WORK REQUIRED
Copy nothing but the text: reproduce each line of the listing exactly and leave the pictures out.

DATASET ENTRIES

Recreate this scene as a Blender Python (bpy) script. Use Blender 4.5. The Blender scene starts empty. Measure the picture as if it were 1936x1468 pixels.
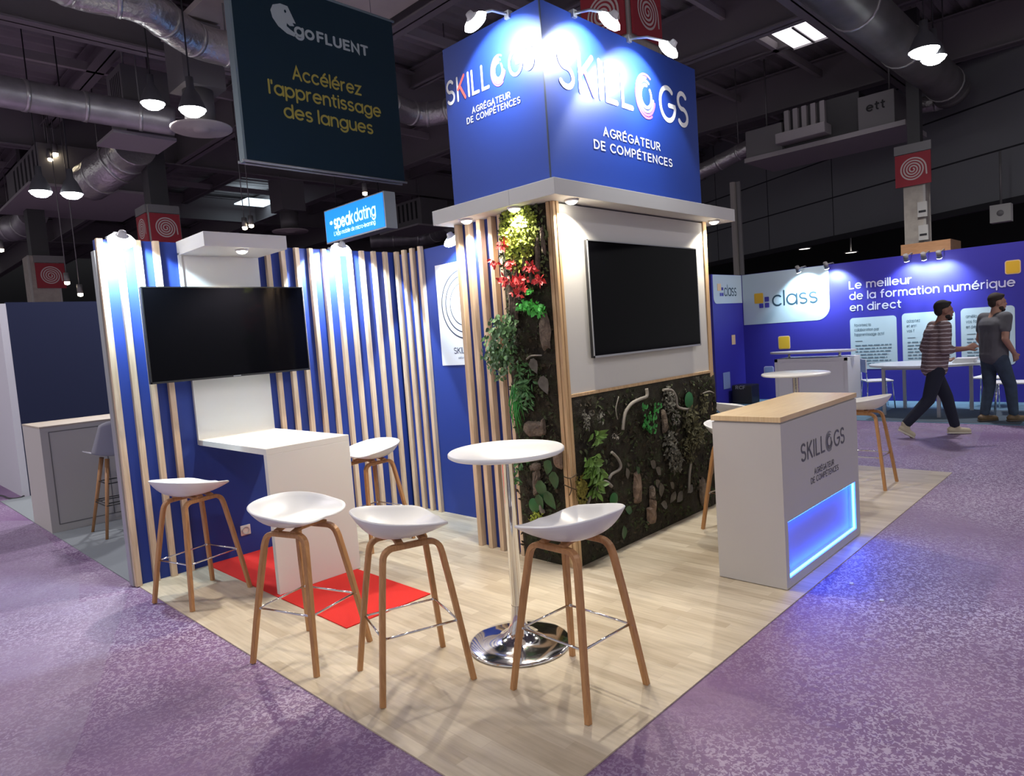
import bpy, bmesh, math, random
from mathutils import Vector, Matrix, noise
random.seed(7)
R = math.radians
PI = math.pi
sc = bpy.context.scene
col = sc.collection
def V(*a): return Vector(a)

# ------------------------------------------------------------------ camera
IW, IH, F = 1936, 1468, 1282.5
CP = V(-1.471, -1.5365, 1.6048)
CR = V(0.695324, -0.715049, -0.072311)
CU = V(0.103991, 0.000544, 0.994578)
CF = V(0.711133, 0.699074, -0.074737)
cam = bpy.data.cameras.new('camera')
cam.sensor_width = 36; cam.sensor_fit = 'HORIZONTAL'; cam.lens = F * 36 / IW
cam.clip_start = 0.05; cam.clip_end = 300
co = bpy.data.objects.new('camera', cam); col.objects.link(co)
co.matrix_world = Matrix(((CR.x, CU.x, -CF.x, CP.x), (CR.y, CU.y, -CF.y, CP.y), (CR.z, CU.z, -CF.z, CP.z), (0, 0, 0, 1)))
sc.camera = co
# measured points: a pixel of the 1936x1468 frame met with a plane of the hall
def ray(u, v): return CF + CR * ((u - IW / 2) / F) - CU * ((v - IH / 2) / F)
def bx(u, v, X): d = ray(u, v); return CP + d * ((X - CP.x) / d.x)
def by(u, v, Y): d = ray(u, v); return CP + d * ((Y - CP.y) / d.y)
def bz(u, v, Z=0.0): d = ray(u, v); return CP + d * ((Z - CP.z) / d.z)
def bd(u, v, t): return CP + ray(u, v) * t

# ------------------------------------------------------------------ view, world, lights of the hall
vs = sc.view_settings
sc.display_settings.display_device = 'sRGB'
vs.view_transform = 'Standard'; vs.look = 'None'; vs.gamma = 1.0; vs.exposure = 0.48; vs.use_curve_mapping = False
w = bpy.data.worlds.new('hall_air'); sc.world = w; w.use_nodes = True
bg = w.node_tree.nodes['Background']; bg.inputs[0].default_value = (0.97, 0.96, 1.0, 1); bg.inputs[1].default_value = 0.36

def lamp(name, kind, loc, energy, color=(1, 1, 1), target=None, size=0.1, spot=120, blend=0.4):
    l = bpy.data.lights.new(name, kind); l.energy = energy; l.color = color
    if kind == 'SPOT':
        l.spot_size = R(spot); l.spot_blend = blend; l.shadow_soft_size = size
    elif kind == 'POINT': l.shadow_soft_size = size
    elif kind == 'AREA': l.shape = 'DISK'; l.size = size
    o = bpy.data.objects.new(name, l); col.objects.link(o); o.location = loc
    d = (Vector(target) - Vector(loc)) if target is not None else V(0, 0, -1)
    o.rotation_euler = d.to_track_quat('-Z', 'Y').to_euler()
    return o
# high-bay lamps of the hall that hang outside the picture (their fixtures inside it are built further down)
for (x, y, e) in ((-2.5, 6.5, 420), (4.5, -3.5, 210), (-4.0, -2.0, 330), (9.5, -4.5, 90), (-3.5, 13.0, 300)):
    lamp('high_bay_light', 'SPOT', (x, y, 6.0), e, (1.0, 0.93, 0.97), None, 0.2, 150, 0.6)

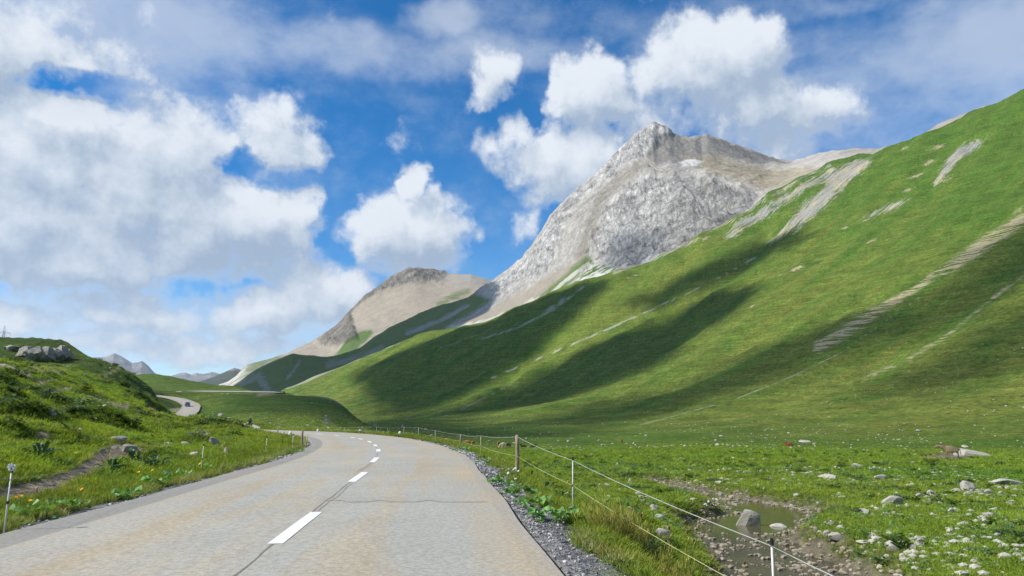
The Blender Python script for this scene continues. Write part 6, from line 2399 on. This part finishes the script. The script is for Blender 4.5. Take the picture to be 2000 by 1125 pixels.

OUTPUT FOR THIS EXERCISE
Recreate this scene as a Blender Python (bpy) script. Use Blender 4.5. The Blender scene starts empty. Measure the picture as if it were 1936x1468 pixels.
import bpy, bmesh, math, random
from mathutils import Vector, Matrix, noise
random.seed(7)
R = math.radians
PI = math.pi
sc = bpy.context.scene
col = sc.collection
def V(*a): return Vector(a)

# ------------------------------------------------------------------ camera
IW, IH, F = 1936, 1468, 1282.5
CP = V(-1.471, -1.5365, 1.6048)
CR = V(0.695324, -0.715049, -0.072311)
CU = V(0.103991, 0.000544, 0.994578)
CF = V(0.711133, 0.699074, -0.074737)
cam = bpy.data.cameras.new('camera')
cam.sensor_width = 36; cam.sensor_fit = 'HORIZONTAL'; cam.lens = F * 36 / IW
cam.clip_start = 0.05; cam.clip_end = 300
co = bpy.data.objects.new('camera', cam); col.objects.link(co)
co.matrix_world = Matrix(((CR.x, CU.x, -CF.x, CP.x), (CR.y, CU.y, -CF.y, CP.y), (CR.z, CU.z, -CF.z, CP.z), (0, 0, 0, 1)))
sc.camera = co
# measured points: a pixel of the 1936x1468 frame met with a plane of the hall
def ray(u, v): return CF + CR * ((u - IW / 2) / F) - CU * ((v - IH / 2) / F)
def bx(u, v, X): d = ray(u, v); return CP + d * ((X - CP.x) / d.x)
def by(u, v, Y): d = ray(u, v); return CP + d * ((Y - CP.y) / d.y)
def bz(u, v, Z=0.0): d = ray(u, v); return CP + d * ((Z - CP.z) / d.z)
def bd(u, v, t): return CP + ray(u, v) * t

# ------------------------------------------------------------------ view, world, lights of the hall
vs = sc.view_settings
sc.display_settings.display_device = 'sRGB'
vs.view_transform = 'Standard'; vs.look = 'None'; vs.gamma = 1.0; vs.exposure = 0.48; vs.use_curve_mapping = False
w = bpy.data.worlds.new('hall_air'); sc.world = w; w.use_nodes = True
bg = w.node_tree.nodes['Background']; bg.inputs[0].default_value = (0.97, 0.96, 1.0, 1); bg.inputs[1].default_value = 0.36

def lamp(name, kind, loc, energy, color=(1, 1, 1), target=None, size=0.1, spot=120, blend=0.4):
    l = bpy.data.lights.new(name, kind); l.energy = energy; l.color = color
    if kind == 'SPOT':
        l.spot_size = R(spot); l.spot_blend = blend; l.shadow_soft_size = size
    elif kind == 'POINT': l.shadow_soft_size = size
    elif kind == 'AREA': l.shape = 'DISK'; l.size = size
    o = bpy.data.objects.new(name, l); col.objects.link(o); o.location = loc
    d = (Vector(target) - Vector(loc)) if target is not None else V(0, 0, -1)
    o.rotation_euler = d.to_track_quat('-Z', 'Y').to_euler()
    return o
# high-bay lamps of the hall that hang outside the picture (their fixtures inside it are built further down)
for (x, y, e) in ((-2.5, 6.5, 420), (4.5, -3.5, 210), (-4.0, -2.0, 330), (9.5, -4.5, 90), (-3.5, 13.0, 300)):
    lamp('high_bay_light', 'SPOT', (x, y, 6.0), e, (1.0, 0.93, 0.97), None, 0.2, 150, 0.6)

The Blender Python script for this scene continues. Write part 6, from line 2399 on. This part finishes the script. The script is for Blender 4.5. Take the picture to be 2000 by 1125 pixels.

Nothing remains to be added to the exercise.